Fotos Jonatan Oliveira/O Grito!
Ao voltar a ter em sua programação uma noite dedicada ao pop, o festival Abril Pro Rock deu uma cartada certa, sobretudo por ter selecionado artistas e grupos comandados e formados majoritariamente por mulheres. Graças a essa decisão, na noite da última sexta-feira, no Baile Perfumado, foi possível ver os shows das bandas 808 Crew (PE), Arrete (PE), Sinta a Liga Crew (PB), a cantora Letrux, o grupo Côco de Umbigada (PE) e a banda de punk feminista russa Pussy Riot.
A mistura de gêneros – do hip hop ao punk, passando pelo côco – deixou o público meio atordoado porque a maioria dos presentes parece ter ido assistir principalmente as apresentações da Letrux e das ativistas da Pussy Riot, que foram as atrações mais esperadas. A primeira pelo fato de já ter no Recife uma legião de fãs que a acompanha já há um certo tempo em outros eventos (foram quatro shows por aqui em menos de um ano). Carismática, com um ótimo domínio de palco e canções que mesclam fossa amorosa e sexualidade, a cantora carioca ainda tem as músicas do seu disco Letrux em Noite de Climão (2017) como o fio condutor de seu show.
A apresentação da Letrux foi a mais envolvente da noite de sexta e era perceptível a entrega da artista ao público, uma vez que, como ela mesmo declarou, ainda no início da carreira um dos seus maiores desejos era cantar no Abril Pro Rock. Ela também deu espaço a um dos momentos mais emocionantes da noite ao convidar a companheira de Marielle Franco, Mônica Benício, para fazer um pequeno pronunciamento, cobrando a elucidação completa e justiça pelo assassinato da vereadora carioca ocorrido há mais de um ano. Ela propôs um jogral com a plateia: “eu vou falar o nome de Marielle e vocês não irão dizer ‘presente’, mas sim, ‘justiça'”, explicou. “MARIELLE! Justiça!!”, entoou o público lotado.
Ativismo político também foi o mote da apresentação da Pussy Riot. A banda feminista russa é conhecida por suas ações e performances contra o primeiro-ministro Vladmir Putin e contra o estatuto das mulheres na Rússia. Em 2012, três integrantes da banda foram presas por conta de um concerto-protesto improvisado realizado na Catedral do Cristo Salvador de Moscou. Imagens dessa ação integram inclusive as projeções visuais que acompanham o show.
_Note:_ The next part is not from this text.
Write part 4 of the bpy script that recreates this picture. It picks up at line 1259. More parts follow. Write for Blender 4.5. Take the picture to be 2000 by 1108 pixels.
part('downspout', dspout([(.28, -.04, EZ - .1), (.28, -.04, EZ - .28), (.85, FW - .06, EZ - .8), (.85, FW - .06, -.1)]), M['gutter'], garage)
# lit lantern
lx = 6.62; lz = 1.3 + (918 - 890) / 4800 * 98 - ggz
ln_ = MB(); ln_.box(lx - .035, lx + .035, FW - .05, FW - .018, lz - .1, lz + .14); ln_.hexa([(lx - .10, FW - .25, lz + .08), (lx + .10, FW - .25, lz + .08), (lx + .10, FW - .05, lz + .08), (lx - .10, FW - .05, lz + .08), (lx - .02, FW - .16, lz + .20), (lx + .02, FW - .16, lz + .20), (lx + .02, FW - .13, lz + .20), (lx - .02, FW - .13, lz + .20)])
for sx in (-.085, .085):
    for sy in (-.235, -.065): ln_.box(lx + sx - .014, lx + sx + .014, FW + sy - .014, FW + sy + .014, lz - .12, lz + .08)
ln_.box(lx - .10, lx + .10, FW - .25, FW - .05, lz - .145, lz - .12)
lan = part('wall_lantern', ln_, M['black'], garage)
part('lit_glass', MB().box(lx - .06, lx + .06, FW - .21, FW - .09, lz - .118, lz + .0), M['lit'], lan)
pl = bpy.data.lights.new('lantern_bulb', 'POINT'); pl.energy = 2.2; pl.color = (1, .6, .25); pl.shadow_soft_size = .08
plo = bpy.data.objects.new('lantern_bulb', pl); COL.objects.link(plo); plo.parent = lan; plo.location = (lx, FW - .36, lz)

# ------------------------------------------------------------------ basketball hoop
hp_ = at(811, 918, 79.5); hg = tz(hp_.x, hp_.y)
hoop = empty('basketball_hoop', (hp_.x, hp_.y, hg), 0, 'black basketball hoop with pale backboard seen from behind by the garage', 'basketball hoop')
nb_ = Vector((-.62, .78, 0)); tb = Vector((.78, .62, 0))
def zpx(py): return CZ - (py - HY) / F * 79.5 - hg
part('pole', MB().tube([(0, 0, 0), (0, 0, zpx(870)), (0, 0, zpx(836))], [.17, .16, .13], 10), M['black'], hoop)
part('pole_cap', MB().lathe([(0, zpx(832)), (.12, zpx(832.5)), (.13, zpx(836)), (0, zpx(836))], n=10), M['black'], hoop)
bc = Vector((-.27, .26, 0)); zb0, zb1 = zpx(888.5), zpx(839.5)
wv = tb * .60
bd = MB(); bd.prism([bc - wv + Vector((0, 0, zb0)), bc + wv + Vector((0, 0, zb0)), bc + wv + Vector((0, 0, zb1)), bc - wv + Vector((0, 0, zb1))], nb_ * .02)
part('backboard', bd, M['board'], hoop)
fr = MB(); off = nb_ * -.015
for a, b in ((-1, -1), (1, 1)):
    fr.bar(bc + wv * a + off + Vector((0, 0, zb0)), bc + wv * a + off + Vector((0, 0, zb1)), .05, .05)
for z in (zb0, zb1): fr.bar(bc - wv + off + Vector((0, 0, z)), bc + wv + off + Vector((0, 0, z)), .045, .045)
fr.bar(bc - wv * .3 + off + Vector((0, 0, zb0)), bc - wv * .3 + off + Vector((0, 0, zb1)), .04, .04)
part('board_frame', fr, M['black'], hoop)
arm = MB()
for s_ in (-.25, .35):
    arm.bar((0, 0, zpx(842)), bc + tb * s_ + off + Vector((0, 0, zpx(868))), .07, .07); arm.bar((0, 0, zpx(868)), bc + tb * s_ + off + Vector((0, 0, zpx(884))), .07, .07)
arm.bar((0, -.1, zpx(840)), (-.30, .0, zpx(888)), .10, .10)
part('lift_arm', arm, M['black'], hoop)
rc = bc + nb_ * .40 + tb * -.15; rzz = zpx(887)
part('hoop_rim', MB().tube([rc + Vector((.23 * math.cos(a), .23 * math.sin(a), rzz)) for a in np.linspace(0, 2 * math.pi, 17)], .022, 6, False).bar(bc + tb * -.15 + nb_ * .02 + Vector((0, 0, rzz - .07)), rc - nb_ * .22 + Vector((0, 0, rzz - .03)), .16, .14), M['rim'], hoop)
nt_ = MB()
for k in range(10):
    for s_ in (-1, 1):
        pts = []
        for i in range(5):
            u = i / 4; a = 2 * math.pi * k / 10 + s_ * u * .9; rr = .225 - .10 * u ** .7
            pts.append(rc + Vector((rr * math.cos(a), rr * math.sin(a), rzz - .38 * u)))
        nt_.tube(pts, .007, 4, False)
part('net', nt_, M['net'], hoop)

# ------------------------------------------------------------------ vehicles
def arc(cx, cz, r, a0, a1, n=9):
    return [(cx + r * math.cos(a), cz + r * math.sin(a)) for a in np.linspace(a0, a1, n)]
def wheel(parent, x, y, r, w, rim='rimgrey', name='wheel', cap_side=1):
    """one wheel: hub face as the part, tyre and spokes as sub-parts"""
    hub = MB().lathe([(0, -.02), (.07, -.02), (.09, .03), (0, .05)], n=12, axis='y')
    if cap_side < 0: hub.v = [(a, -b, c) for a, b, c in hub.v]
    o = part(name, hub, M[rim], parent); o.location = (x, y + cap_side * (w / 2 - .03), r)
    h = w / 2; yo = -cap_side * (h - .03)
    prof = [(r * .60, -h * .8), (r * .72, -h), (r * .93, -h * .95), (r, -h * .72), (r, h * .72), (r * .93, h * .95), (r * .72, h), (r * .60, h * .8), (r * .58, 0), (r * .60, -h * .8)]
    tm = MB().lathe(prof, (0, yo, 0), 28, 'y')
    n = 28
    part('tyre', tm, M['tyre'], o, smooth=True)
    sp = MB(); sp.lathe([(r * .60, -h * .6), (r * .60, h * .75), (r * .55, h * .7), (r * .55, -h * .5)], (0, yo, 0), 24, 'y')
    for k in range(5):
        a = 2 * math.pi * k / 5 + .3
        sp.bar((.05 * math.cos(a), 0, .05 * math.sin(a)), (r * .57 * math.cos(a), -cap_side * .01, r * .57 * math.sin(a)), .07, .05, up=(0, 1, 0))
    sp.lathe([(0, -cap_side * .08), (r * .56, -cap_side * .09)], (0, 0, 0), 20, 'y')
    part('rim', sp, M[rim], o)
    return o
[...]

Apesar da curiosidade despertada e o reconhecimento pela ação política do grupo, musicalmente a Pussy Riot não apresenta nada tão extraordinário capaz de hipnotizar uma plateia. A performance de palco também tem algo de estranho e anacrônico em termos de composição visual para quem está habituado com grupos similares no Ocidente. E, apesar de ser um grupo com diversas integrantes, quem veio ao Brasil foi apenas uma das membros, Nadezhda Tolokonnikova, acompanhada de um DJ. Ela aproveitou para lançar por aqui seu livro, O Guia Pussy Riot para o Feminismo, que saiu pela editora Ubu.
É bom lembrar que a Russia é um país com uma sociedade bem conservadora e que enfrentou uma defasagem grande nas artes cênicas, em geral, durante o período soviético. Outro elemento a ser considerado é um certo estilo retrô kitsch que pode ser observado nas manifestações artísticas contemporâneas que ocorrem por lá e que a Pussy Riot incorpora em seu visual. Essas peculiaridades talvez não tenham sido muito bem compreendidas pelo público, o que acabou esvaziando o show nos momentos finais.
Mas seria injusto ressaltar o ativismo apenas das garotas russas. As meninas da Arrete, da 808 Crew e da Sinta a Liga Crew também colocaram nos dois palcos do Abril Pro Rock seus gritos contra o machismo e a favor do empoderamento feminino. A banda paraibana fez um show potente e as letras de suas músicas reivindicam a presença das minas em todas as áreas onde ainda predominam o preconceito e atitudes machistas.
E falar de ativismo é também falar de resistência, palavras de ordem do pessoal do Côco de Umbigada, de Olinda. Com Beth de Oxum à frente, o grupo fez uma bela apresentação no Abril Pro Rock. Embora no palco se tenha apenas um lampejo da Sambada de Coco que ocorre nas ruas da comunidade do Guadalupe, em Olinda, a força do ritmo e a consciência do papel político da valorização dessas manifestações fizeram do show do grupo um dos pontos altos do festival esse ano.